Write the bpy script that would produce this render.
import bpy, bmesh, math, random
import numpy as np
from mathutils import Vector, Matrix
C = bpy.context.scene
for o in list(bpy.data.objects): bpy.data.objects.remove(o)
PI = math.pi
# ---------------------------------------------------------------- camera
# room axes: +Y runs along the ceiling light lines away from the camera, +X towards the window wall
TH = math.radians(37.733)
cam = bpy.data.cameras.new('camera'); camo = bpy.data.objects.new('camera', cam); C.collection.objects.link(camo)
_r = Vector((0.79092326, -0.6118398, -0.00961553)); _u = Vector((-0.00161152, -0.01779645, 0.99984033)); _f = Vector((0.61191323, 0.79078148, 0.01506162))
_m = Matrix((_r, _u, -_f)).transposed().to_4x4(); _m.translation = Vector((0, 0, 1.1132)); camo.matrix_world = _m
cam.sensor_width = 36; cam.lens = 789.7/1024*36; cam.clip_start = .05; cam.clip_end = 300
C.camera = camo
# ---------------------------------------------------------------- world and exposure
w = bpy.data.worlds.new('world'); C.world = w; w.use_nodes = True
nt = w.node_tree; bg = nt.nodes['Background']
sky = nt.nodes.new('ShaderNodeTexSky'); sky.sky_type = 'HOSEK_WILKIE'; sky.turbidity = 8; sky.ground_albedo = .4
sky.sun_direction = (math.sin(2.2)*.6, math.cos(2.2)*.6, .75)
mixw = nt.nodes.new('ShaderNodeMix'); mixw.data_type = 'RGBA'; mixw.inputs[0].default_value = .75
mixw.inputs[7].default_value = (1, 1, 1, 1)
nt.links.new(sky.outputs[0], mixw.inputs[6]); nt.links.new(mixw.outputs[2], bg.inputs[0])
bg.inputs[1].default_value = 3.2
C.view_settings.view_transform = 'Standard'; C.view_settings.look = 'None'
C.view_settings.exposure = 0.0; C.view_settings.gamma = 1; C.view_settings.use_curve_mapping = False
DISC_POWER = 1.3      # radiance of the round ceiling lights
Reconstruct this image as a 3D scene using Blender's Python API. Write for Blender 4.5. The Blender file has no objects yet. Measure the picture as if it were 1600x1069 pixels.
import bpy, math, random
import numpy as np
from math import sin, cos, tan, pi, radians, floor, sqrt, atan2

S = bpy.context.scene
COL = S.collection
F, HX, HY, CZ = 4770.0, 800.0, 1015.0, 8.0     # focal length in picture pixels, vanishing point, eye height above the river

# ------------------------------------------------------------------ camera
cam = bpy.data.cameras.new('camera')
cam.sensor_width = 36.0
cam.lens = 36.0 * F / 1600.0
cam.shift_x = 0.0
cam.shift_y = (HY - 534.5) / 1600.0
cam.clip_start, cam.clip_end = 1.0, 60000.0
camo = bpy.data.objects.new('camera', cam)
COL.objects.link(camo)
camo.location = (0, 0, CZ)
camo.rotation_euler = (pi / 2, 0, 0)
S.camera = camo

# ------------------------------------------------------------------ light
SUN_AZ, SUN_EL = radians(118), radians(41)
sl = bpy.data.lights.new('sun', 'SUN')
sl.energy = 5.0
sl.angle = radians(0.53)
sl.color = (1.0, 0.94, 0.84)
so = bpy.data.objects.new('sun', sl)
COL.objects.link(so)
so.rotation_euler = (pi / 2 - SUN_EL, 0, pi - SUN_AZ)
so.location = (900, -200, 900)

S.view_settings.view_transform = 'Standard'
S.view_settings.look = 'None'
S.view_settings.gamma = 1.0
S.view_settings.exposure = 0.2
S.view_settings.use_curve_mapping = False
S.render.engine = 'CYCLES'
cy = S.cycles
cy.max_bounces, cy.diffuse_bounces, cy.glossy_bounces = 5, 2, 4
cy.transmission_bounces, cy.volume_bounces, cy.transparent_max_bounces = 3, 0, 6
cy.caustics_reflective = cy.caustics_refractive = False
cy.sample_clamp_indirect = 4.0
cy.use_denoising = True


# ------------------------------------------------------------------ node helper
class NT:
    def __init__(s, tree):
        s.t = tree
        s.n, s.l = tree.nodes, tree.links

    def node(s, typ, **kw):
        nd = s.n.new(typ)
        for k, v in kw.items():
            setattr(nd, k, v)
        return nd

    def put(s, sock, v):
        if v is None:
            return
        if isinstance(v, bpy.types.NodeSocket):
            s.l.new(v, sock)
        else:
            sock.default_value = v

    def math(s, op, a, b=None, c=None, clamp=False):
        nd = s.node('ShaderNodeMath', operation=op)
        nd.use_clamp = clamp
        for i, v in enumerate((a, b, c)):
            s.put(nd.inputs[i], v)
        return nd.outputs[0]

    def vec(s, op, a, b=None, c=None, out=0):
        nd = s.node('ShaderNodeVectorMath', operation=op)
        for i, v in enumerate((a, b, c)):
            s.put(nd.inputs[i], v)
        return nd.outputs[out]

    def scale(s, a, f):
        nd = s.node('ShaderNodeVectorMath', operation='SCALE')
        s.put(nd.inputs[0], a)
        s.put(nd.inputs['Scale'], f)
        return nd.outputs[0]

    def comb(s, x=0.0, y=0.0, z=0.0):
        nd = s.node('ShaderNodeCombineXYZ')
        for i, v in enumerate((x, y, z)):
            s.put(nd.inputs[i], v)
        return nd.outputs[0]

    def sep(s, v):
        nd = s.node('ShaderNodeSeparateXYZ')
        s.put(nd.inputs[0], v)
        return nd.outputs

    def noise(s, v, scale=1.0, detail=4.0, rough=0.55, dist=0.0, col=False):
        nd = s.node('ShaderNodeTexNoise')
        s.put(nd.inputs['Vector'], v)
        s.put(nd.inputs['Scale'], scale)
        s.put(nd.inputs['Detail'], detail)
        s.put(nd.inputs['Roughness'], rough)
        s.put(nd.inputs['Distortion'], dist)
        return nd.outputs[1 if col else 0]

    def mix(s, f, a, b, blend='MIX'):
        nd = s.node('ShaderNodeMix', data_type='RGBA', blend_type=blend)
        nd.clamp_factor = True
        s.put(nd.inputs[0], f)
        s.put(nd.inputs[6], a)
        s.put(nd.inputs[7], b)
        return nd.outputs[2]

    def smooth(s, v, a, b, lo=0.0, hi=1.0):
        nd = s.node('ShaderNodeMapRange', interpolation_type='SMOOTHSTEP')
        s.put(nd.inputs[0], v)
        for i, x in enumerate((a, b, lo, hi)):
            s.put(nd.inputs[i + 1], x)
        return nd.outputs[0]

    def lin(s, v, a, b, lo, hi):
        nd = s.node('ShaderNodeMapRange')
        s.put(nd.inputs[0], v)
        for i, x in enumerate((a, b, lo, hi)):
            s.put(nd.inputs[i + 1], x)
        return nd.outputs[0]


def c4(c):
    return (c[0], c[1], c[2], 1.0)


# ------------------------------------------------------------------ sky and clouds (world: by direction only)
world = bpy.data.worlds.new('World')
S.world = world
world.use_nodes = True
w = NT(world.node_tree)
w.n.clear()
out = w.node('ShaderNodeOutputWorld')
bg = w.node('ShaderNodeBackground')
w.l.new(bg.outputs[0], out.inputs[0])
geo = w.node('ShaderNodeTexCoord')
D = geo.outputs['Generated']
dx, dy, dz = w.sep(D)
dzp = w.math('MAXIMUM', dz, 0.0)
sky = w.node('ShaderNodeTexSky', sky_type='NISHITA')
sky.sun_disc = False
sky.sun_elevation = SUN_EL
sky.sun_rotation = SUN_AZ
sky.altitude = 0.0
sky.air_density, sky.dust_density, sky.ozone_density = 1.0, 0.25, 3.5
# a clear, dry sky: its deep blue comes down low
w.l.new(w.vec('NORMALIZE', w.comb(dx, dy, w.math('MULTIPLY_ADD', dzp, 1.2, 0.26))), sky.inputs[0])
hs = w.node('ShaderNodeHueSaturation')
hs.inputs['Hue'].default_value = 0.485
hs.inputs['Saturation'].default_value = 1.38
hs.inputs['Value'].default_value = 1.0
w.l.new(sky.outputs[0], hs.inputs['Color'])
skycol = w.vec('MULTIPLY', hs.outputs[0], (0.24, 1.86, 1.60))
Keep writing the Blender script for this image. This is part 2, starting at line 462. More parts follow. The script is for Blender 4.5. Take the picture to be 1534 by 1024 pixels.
+++
Exercise
Take the listing above and repeat exactly the lines from the one containing "Reconstruct this image" through the one containing "S.camera = camo", both included.

Written reply
Reconstruct this image as a 3D scene using Blender's Python API. Write for Blender 4.5. The Blender file has no objects yet. Measure the picture as if it were 1600x1069 pixels.
import bpy, math, random
import numpy as np
from math import sin, cos, tan, pi, radians, floor, sqrt, atan2

S = bpy.context.scene
COL = S.collection
F, HX, HY, CZ = 4770.0, 800.0, 1015.0, 8.0     # focal length in picture pixels, vanishing point, eye height above the river

# ------------------------------------------------------------------ camera
cam = bpy.data.cameras.new('camera')
cam.sensor_width = 36.0
cam.lens = 36.0 * F / 1600.0
cam.shift_x = 0.0
cam.shift_y = (HY - 534.5) / 1600.0
cam.clip_start, cam.clip_end = 1.0, 60000.0
camo = bpy.data.objects.new('camera', cam)
COL.objects.link(camo)
camo.location = (0, 0, CZ)
camo.rotation_euler = (pi / 2, 0, 0)
S.camera = camo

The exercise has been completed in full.